# Exercise details
Omit pictures and quote the listing below line by line, from its start through the line that holds "(.6,.5,.2), .25), lamp)".

# Data
★ ★ ★ ★ ★
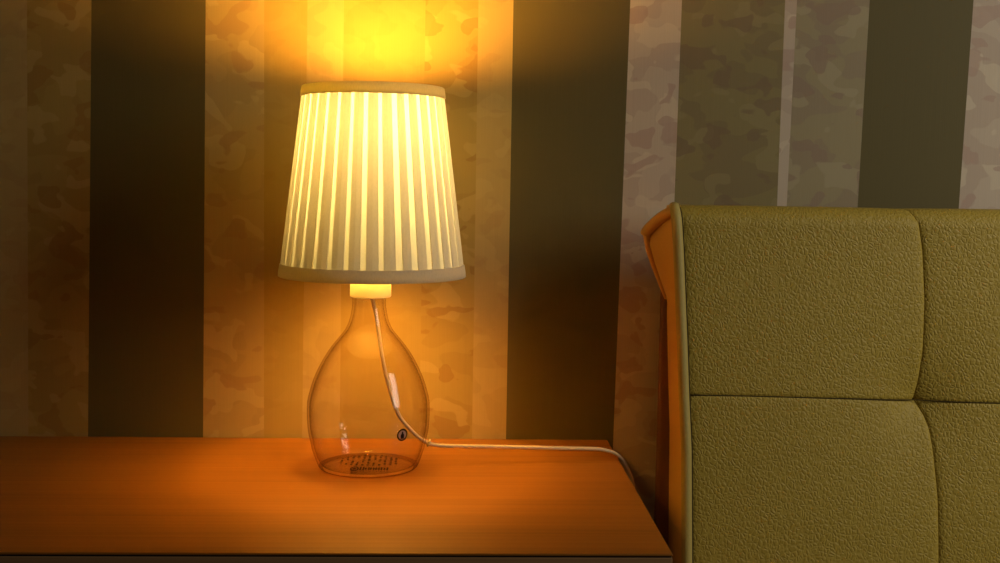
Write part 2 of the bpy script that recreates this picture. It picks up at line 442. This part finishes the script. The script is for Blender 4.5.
# cord: down inside the bottle, out of a hole low on its right, over the nightstand edge
cp = [(-.0935,-.1438,.700), (-.0925,-.1436,.689), (-.0900,-.1434,.675), (-.0869,-.143,.6624), (-.0824,-.1425,.6296), (-.0746,-.141,.5911), (-.0635,-.138,.558), (-.0502,-.135,.5400),
      (-.0400,-.133,.5298), (-.0330,-.132,.5255), (-.0241,-.1308,.5219), (-.0064,-.1286,.5201), (.0495,-.1217,.5178), (.1177,-.1135,.5148), (.1579,-.1086,.5130),
      (.1718,-.1070,.5107), (.1830,-.1046,.5060), (.1930,-.1024,.4955), (.2000,-.1008,.4805), (.2036,-.1,.4684), (.2060,-.098,.44), (.205,-.09,.36), (.195,-.06,.26), (.19,-.035,.18)]
cp = [(x - LX, y - LY, z - NZ) for x, y, z in cp]
b = MB(); b.tube(spline(cp, 8), .0021, 12); b.build('power_cord', M_CORD, lamp)
g = MB(); gc = Vector((-.0300 - LX, -.1316 - LY, .0243)); gd = Vector((.9, .1, -.35)).normalized()
s1 = gd.cross(Vector((0,0,1))).normalized(); s2 = s1.cross(gd)
g.tube([gc + .0036*(math.cos(2*PI*k/20)*s1 + math.sin(2*PI*k/20)*s2) for k in range(21)], .0013, 8)
o = g.build('cord_hole_glint', plain('glint_yellow', (.6,.5,.2), .25), lamp)  # yellow ring added as a painted glint where the cord leaves the glass

# ------------------------------------------------------------------ headboard
hb = thing('headboard', 'olive leather tufted headboard with pale piping standing against the wall', 'headboard', (1.03, -.08, 0))
HO = Vector((1.03, -.08, 0))
XR = 1.84; ZTOP = .7905
def yf(z): return -.125 - .0875*(.79 - z)
def xl(z): return lerp_tab([(.0,.272), (.40,.2612), (.522,.2592), (.5825,.2558), (.632,.2536), (.7417,.2479), (.78,.2452), (.80,.2442)], z) - .004
V1 = [(.0,.55), (.30,.538), (.3987,.5359), (.4684,.534), (.5237,.5289), (.545,.5256), (.5591,.5206), (.5690,.5150), (.5756,.5112), (.5830,.5116), (.5956,.5134), (.6343,.5163), (.6896,.5163), (.7449,.5128), (.7759,.5080), (.7924,.5022), (.83,.498), (.95,.498)]
def seam_x(k, z):
    if k == 0: return xl(min(z, .80))
    if k == 4: return XR
    off = (.005, .485, .965)[k-1]
    return lerp_tab(V1, z) + off
def hz(x):  # the horizontal seam sinks a little towards the tuft
    return lerp_tab([(.25,.5822), (.3242,.5814), (.38,.5802), (.4473,.5785), (.5103,.5757), (.56,.5754), (.605,.5752), (2.,.575)], x)
RT_ = .024   # roll-over radius at the top
def path(s):
    """s = height along the front, carried over the rounded top to the wall: (y, z, normal y, normal z)"""
    zf = ZTOP - RT_
    if s <= zf: return yf(s), s, -1, 0
    q = (s - zf) / RT_
    if q <= PI/2:
        cy = yf(zf) + RT_
        return cy - RT_*math.cos(q), zf + RT_*math.sin(q), -math.cos(q), math.sin(q)
    return yf(zf) + RT_ + (q - PI/2)*RT_, ZTOP, 0, 1
S_END = ZTOP - RT_ + RT_*PI/2 + (.053 - RT_)
def cluster(n, p=2.2):
    out = []
    for i in range(n + 1):
        t_ = 2*i/n - 1
        out.append(.5 + .5*(math.copysign(1 - (1-abs(t_))**p, t_)))
    return out
# depth profile of a pad as a function of the distance to its seams
def pad_depth(x, s, dl, dr, db, dt, kl, kr, kb, kt, tufts):
    d = 0
    for a, k in ((dl, kl), (dr, kr), (db, kb), (dt, kt)):
        if k == 'seam':   d -= .0020*math.exp(-a/.0024) + .0038*math.exp(-(a/.045))
        elif k == 'hseam': d -= .0016*math.exp(-a/.0016) + .0010*math.exp(-(a/.03))
        elif k == 'edge': d -= .0045*math.exp(-a/.004) + .002*math.exp(-a/.02)
    for tx, ts in tufts:
        r_ = math.hypot(x - tx, (s - ts))
        d -= .017*math.exp(-r_/.045)
    return d
rows = [(-1, 0), (0, 1), (1, 2)]
def row_s(r, x):
    return (.004, .295, hz(x), S_END)[r]
tufts = [(seam_x(k, .5756), .5756) for k in (1, 2, 3)] + [(seam_x(k, .295), .295) for k in (1, 2, 3)]
for r in range(3):
    for c in range(4):
        vis = (r >= 1 and c <= 1)
        nu = 64 if vis else 26; nv = 64 if vis else 26
        def P(u, v):
            # iterate once for x so that the seams stay on their curves
            s0 = row_s(r, .4 + .4*c)*(1-v) + row_s(r+1, .4 + .4*c)*v
            x = seam_x(c, s0)*(1-u) + seam_x(c+1, s0)*u
            s = row_s(r, x)*(1-v) + row_s(r+1, x)*v
            if r == 2: s = row_s(r, x)*(1-v) + S_END*v
            x = seam_x(c, s)*(1-u) + seam_x(c+1, s)*u
            dl, dr = x - seam_x(c, s), seam_x(c+1, s) - x
            db, dt = s - row_s(r, x), row_s(r+1, x) - s
            d = pad_depth(x, s, dl, dr, db, dt, 'edge' if c == 0 else 'seam', 'edge' if c == 3 else 'seam',
                          'hseam' if r else 'none', 'hseam' if r < 2 else 'none', tufts)
            y, z, ny, nz = path(s)
            if s > ZTOP - RT_: d *= max(.25, 1 - (s - (ZTOP - RT_))/.06)
            return (x - HO.x, y + ny*d - HO.y, z + nz*d)
        vs = cluster(nv)
        if r == 2: # extra rows round the top edge
            vs = sorted(set([.0] + [v for v in vs] + [(ZTOP - RT_ - .575 + k*.004)/(S_END - .575) for k in range(12)]))
        q = MB(); q.grid(P, cluster(nu), vs)
        q.build('tufted_pad', M_LEATHER, hb)

# dark inner core closing the headboard behind the pads
core = MB()
n = 40
for i in range(n + 1):
    s = .006 + (S_END - .012)*i/n
    y, z, ny, nz = path(s)
    d = -.032
    for x in (xl(min(z,.80)) + .006, XR - .006): core.v.append((x - HO.x, min(y + ny*d, -.006) - HO.y, z + nz*d))
nb = len(core.v)
for i in range(n): core.face((2*i, 2*i+1, 2*i+3, 2*i+2))
core.v += [(xl(.1)+.006 - HO.x, -.006 - HO.y, .006), (XR - .006 - HO.x, -.006 - HO.y, .006)]
core.face((nb, nb+1, 1, 0)); core.face((2*n, 2*n+1, nb+1, nb))
core.face([2*i for i in range(n+1)] + [nb]); core.face(([2*i+1 for i in range(n+1)] + [nb+1])[::-1])
core.build('core', M_BACKING, hb, False)
# seams: thin dark stitched lines lying in the grooves
def pad_surface(x, s, d): 
    y, z, ny, nz = path(s); return (x - HO.x, y + ny*d - HO.y, z + nz*d)
def seam_d(x, s):
    d = -.0046
    for tx, ts in tufts: d -= .017*math.exp(-math.hypot(x - tx, s - ts)/.045)
    return d
q = MB(); q.tube([pad_surface(x, hz(x), seam_d(x, hz(x)) + .0022) for x in [.257 + (XR - .26)*i/160 for i in range(161)]], .0007, 8)
q.build('seam', M_THREAD, hb)
for k in (1, 2, 3):
    q = MB(); ss = [.02 + (.79 - .02)*i/150 for i in range(151)]
    q.tube([pad_surface(seam_x(k, s), s, seam_d(seam_x(k, s), s) - .0040) for s in ss], .0010, 8); q.build('seam', M_THREAD, hb)

# side panels (left one seen), outline follows the front path and the wall
def side(xf, sgn, flare, name):
    q = MB()
    S = [.004 + (S_END - .03)*i/90 for i in range(91)]
    T = [i/16 for i in range(17)]
    def P(t_, s):
        y, z, ny, nz = path(s)
        yb = lerp_tab([(0,-.030),(.66,-.030),(.79,-.072),(.9,-.072)], z)
        y = min(y, yb)
        yy = y*(1-t_) + yb*t_
        x = xf(z) + .003*t_
        b_ = math.sin(PI*min(max(t_, 0), 1))*.004
        f_ = 0
        if flare:   # the loose corner leans out towards the wall side near the top
            hgt = max(0, 1 - abs(z - .748)/(.070 if z < .748 else .045))
            f_ = .030*hgt*t_**1.2
        return (x - sgn*(b_ + f_) - HO.x + sgn*.0, yy - HO.y, z - (.0005 if z > .78 else 0))
    q.grid(P, T, S, 0, sgn > 0)
    return q.build(name, M_SIDE, hb)
side(lambda z: xl(min(z,.80)) - .001, 1, True, 'side_panel')
side(lambda z: XR + .001, -1, False, 'side_panel')

# folded leather corner at the top left: a fat roll over the top and a thin flap down the rear
q = MB()
A = [(.2420,-.1235,.7850), (.2388,-.118,.7842), (.2340,-.108,.7811), (.2275,-.095,.7750), (.2212,-.080,.7664), (.2169,-.072,.7597), (.2160,-.070,.7560)]
q.tube([tuple(Vector(p) - HO) for p in spline(A, 8)], [.0030 + .0034*min(1, i/14) for i in range(8*6+1)], 16)
o = q.build('corner_fold', M_SIDE, hb)
q = MB()
B = [(.2169,-.071,.7590), (.2175,-.069,.7527), (.2211,-.064,.7374), (.2272,-.058,.7220), (.2345,-.052,.7052), (.2407,-.046,.6918), (.2470,-.040,.6790)]
q.tube([tuple(Vector(p) - HO) for p in spline(B, 8)], [.0044 - .0024*i/48 for i in range(49)], 14)
q.build('corner_fold', M_SIDE, hb)
q = MB(); q.tube([pad_surface(xl(min(path(s)[1], .80)) + .0052, s, .0005) for s in [.02 + (S_END - .06)*i/120 for i in range(121)]], .0009, 8)
q.build('seam', M_THREAD, hb)
# piping down the left (and right) front edge
for xf, sg in ((lambda z: xl(min(z,.80)) - .0012, 1), (lambda z: XR - .001, -1)):
    q = MB(); S = [.01 + (ZTOP - RT_ + RT_*1.2 - .01)*i/120 for i in range(121)]
    pts = []
    for s in S:
        y, z, ny, nz = path(s); pts.append((xf(z) - HO.x, y + ny*.0005 - HO.y, z + nz*.0005))
    q.tube(pts, .0058, 14)
    q.build('piping', M_PIPING, hb)
# backing board against the wall
q = MB(); q.box(.2435 - HO.x, XR - HO.x, -.029 - HO.y, -.016 - HO.y, .004, .690)
bevel(q.build('back_board', M_BACKING, hb, False), .004)
for x in (.36, 1.70):
    q = MB(); q.box(x - .03 - HO.x, x + .03 - HO.x, -.12 - HO.y, -.05 - HO.y, 0, .02)
    bevel(q.build('foot', M_BACKING, hb, False), .003)

# ------------------------------------------------------------------ ambient fill light
def area(name, loc, target, sx, sy, power, col):
    l = bpy.data.lights.new(name, 'AREA'); l.shape = 'RECTANGLE'; l.size = sx; l.size_y = sy
    l.energy = power; l.color = col
    o = bpy.data.objects.new(name, l); COL.objects.link(o); o.location = loc
    o.rotation_euler = (Vector(target) - Vector(loc)).to_track_quat('-Z', 'Y').to_euler()
    return o
area('side_fill_light', (1.75, -1.15, 1.45), (.95, -.1, .8), .5, 1.2, 6.6, (1.0, .94, .82)).data.spread = math.radians(105)  # unseen area light, added as soft ambient fill from the right
wd = bpy.data.worlds.new('World'); sc.world = wd; wd.use_nodes = True
bg = wd.node_tree.nodes['Background']; bg.inputs[0].default_value = (1, .8, .6, 1); bg.inputs[1].default_value = .02

# ------------------------------------------------------------------ camera
cam = bpy.data.cameras.new('camera'); co = bpy.data.objects.new('camera', cam); COL.objects.link(co)
cam.sensor_width = 36; cam.lens = 36*1.150; cam.clip_start = .02
Mx = Matrix.Rotation(-.037, 4, 'Z') @ Matrix.Rotation(PI/2 - math.radians(4.97), 4, 'X') @ Matrix.Rotation(.0145, 4, 'Z')
Mx.translation = Vector((0, -1.387, .814))
co.matrix_world = Mx
sc.camera = co
vs_ = sc.view_settings
vs_.view_transform = 'Standard'; vs_.look = 'None'; vs_.exposure = 0; vs_.gamma = 1; vs_.use_curve_mapping = False
sc.cycles.max_bounces = 12; sc.cycles.transparent_max_bounces = 16; sc.cycles.diffuse_bounces = 5
sc.cycles.sample_clamp_indirect = 8
sc.cycles.use_denoising = True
★ ★ ★ ★ ★
# Problem solution
Write part 2 of the bpy script that recreates this picture. It picks up at line 442. This part finishes the script. The script is for Blender 4.5.
# cord: down inside the bottle, out of a hole low on its right, over the nightstand edge
cp = [(-.0935,-.1438,.700), (-.0925,-.1436,.689), (-.0900,-.1434,.675), (-.0869,-.143,.6624), (-.0824,-.1425,.6296), (-.0746,-.141,.5911), (-.0635,-.138,.558), (-.0502,-.135,.5400),
      (-.0400,-.133,.5298), (-.0330,-.132,.5255), (-.0241,-.1308,.5219), (-.0064,-.1286,.5201), (.0495,-.1217,.5178), (.1177,-.1135,.5148), (.1579,-.1086,.5130),
      (.1718,-.1070,.5107), (.1830,-.1046,.5060), (.1930,-.1024,.4955), (.2000,-.1008,.4805), (.2036,-.1,.4684), (.2060,-.098,.44), (.205,-.09,.36), (.195,-.06,.26), (.19,-.035,.18)]
cp = [(x - LX, y - LY, z - NZ) for x, y, z in cp]
b = MB(); b.tube(spline(cp, 8), .0021, 12); b.build('power_cord', M_CORD, lamp)
g = MB(); gc = Vector((-.0300 - LX, -.1316 - LY, .0243)); gd = Vector((.9, .1, -.35)).normalized()
s1 = gd.cross(Vector((0,0,1))).normalized(); s2 = s1.cross(gd)
g.tube([gc + .0036*(math.cos(2*PI*k/20)*s1 + math.sin(2*PI*k/20)*s2) for k in range(21)], .0013, 8)
o = g.build('cord_hole_glint', plain('glint_yellow', (.6,.5,.2), .25), lamp)  # yellow ring added as a painted glint where the cord leaves the glass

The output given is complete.